Before the programme even began the stage was set as the continuity announcer warned us that we should be prepared to feel the ground swallow us up. We were not to be disappointed on this score as, true enough, I spent much of the show looking at the ceiling, or through my fingers at David Brent – Gervaise’s character – delivering his excruciating speech to the new arrivals in the eponymous office, or trying to wriggle his way out of having told offensive jokes and so on. If this was the object of the programme, as it seemed to be, then it succeeded triumphantly. But is it enough to make a successful comedy out of? To refer back to Fawlty Towers for a moment; it had its fair share of laughs derived from embarrassment, but these nestled comfortably alongside healthy doses of slapstick, barbed one-liners, observations and plain buffoonery to sustain it. The first series of The Office had much of this also, for along with the moments of cringing agony there came the laughs associated with the episodes in the disco and the pub quiz all strung together with a particularly keen sense of observation (or perhaps it is unkind to compare any show to the genius of Fawlty Towers, but the hype rather demands that this show be considered at home amongst such lofty peaks.) None of this broader comedy seemed on offer in the first part of series two.

There seemed to be little sense that any of the characters had developed either, all seemed almost exactly the same. True enough that “in real life” people may remain largely the same but then this is not “real life” and something new is required to maintain interest (even though within the show’s chronology only a period of weeks had elapsed since the end of the first series). The greatest advance in any character was handed to Tim. About to leave office hell at the end of the last series to return to University he seemed to have sold his soul to promotion here in the present day, which was quite a shock as he had been the character the viewer was supposed to actively like from first time around: the sane man in a world gone mad. To see him developed into just another office shit was a surprise and it raised hopes of a new turn for the plot. When would redemption come for Tim? Well, about 10 minutes in when he showed that he was just the same good ol’ fun lovin’ chancer he had always been after all, which was rather a shame.
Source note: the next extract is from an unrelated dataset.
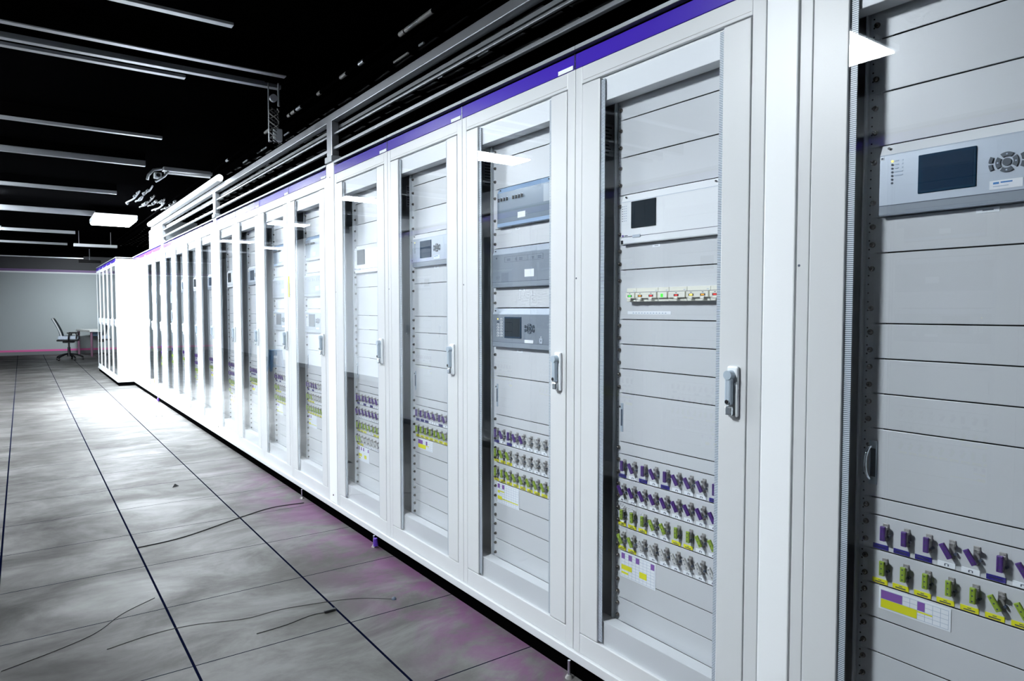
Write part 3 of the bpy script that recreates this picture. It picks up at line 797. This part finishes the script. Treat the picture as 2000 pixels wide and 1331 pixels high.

Meanwhile every other character left over from the first series seemed to be still in exactly the same place – and clothes and haircuts – as when we left them. The stagnation of the players is one thing, the dilapidation of others is something else. Gervaise’s character seems even more idiotic than he was before which begins to present problems of its own. How does someone so patently incompetent and clueless become a senior manager in any kind of firm? Surely that cannot have been Brent’s first time making a speech welcoming a new intake or addressing a gathering of employees? For a show that takes reality as its theme this seems rather anachronistic.

Unfortunately it would appear that the team behind The Office have forgotten much of what made the first show such a success and managed to dismiss the formula that lead to that BAFTA, the possession of which has been trumpeted from the rooftops. Curiously, a show which spawned a million water cooler moments has distilled itself into those moments only and seems to understand itself purely through the recollection of those people who have recounted such moments back to them. It has become a show that does precisely what has been expected of it but nothing more and the expectations are not a true reflection of the actual programme itself. The second series would, so far, appear to be doomed to be a caricature of the first rather than an expansion upon it. Where Phoenix Nights 2 was able to develop a plot across six episodes – admittedly to not quite the effect of the first series – and develop its characters accordingly, The Office has thus far failed in this (although admittedly we’ve only seen one episode so far) and has seen some characters even lapse into cartoons of themselves. Hopefully, now that the characters have been introduced to the army of viewers who were not present first time around, we will see some movement in the right direction over the coming few weeks as it would be a shame to have another original comedy series descend into mediocrity and lend even more ammunition to those tired old lags who would forever have us believe that sitcom is dead.

I’m optimistic, but then I’m also basically just a chilled out entertainer.